Anyway, God is not only self-contained, but He is absolute personality. What does that mean? It means God is the original example of what it means to have personhood. God is the original personal being in virtue of whom all other personal beings derive their creaturely personality. Or, put another way, God is the one and only self-contained person. That means the class “God” refers to a being who possesses personality, but not of any abstract or extraneous kind. Remember, God does not depend on something outside Himself to unify His individuality nor to distinguish aspects within unity. He is totally unified and parsed in and of Himself. This applies to God’s personhood. So unlike every other person in existence, God is the one personal being who contains all that is necessary to be considered (by His perfect, omniscient judgment) personhood, and that would include things like interpersonality, relational love, I-You distinctions, etc.
All that to say, God is personal as a class and God is personal as (three) referent of that class, and in between there is nothing impersonal whatsoever. All of God’s being is exhausted in terms of personhood. Hence, absolute personality: absolute because self-sufficient original which alone can account for all other analogs to itself.
Alex said:
“Hmmm… but to say God possesses triune personhood we are creating a fourth person because possession is a personal act. ”
Necessitarian said:
Yeah, that seems to just miss the idea that the shared unity, the deity of Triune Members, is personal because exhaustively instantiated on the Persons.
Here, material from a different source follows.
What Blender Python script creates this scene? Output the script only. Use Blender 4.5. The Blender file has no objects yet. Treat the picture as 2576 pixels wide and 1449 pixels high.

We’re not positing a fourth person. We’re saying God has a general personality common to the Members without removing the uniqueness of the members.”
“On this method of speaking about the Trinity, God is a personal being with tripersonality while humans are personal beings with unipersonality.
Balint said:
Thanks for the question! I think one thing that needs to be emphasized is that the divine essence is exhausted by the persons, such that there’s no fourth thing “in the middle”. I admit that there’s some difficulty as God is apparently a “He” while according to — at least some — Trinitarians God should be a “They”. But remember that in Scripture, God may sometimes be referred to as “Us,” and “He” may often refer to one divine person. I mean, God may refer to Godself as “us”. If you were to ask me why that is, I’d suggest that our notions of created personal identity, reference, and pronouns apply only imprecisely to God.”When we make statements like “God is expressed in three persons” doesn’t that sound like God is a person found throughout another three persons, or is that not how “God” is being used in that sentence?” I think what is meant by God there is the divine being/essence.I don’t think it’s helpful to think about God as a class of things. The key somehow is that notions of being and personhood are ordinarily closely linked. But in the Trinity these two are distinguished. Such that many things we’d apply to “someone” we can apply to God because He is one being, even though He is three persons.
TheSire said:
I think we should expect these anthropomorphic and analogical language being used when we speak of God and not us creating an entirely new language so we can speak about God. God speaks to man using terms and languages that men have. So, it would be unexpected for the Biblical writers to invent a language for such. It would be as wrongheaded to argue that we can’t refer to the Trinitarian persons as ‘He’ because they are 3 as it would be to say we can’t refer to a Unitarian being as ‘He’ because he lacks male parts.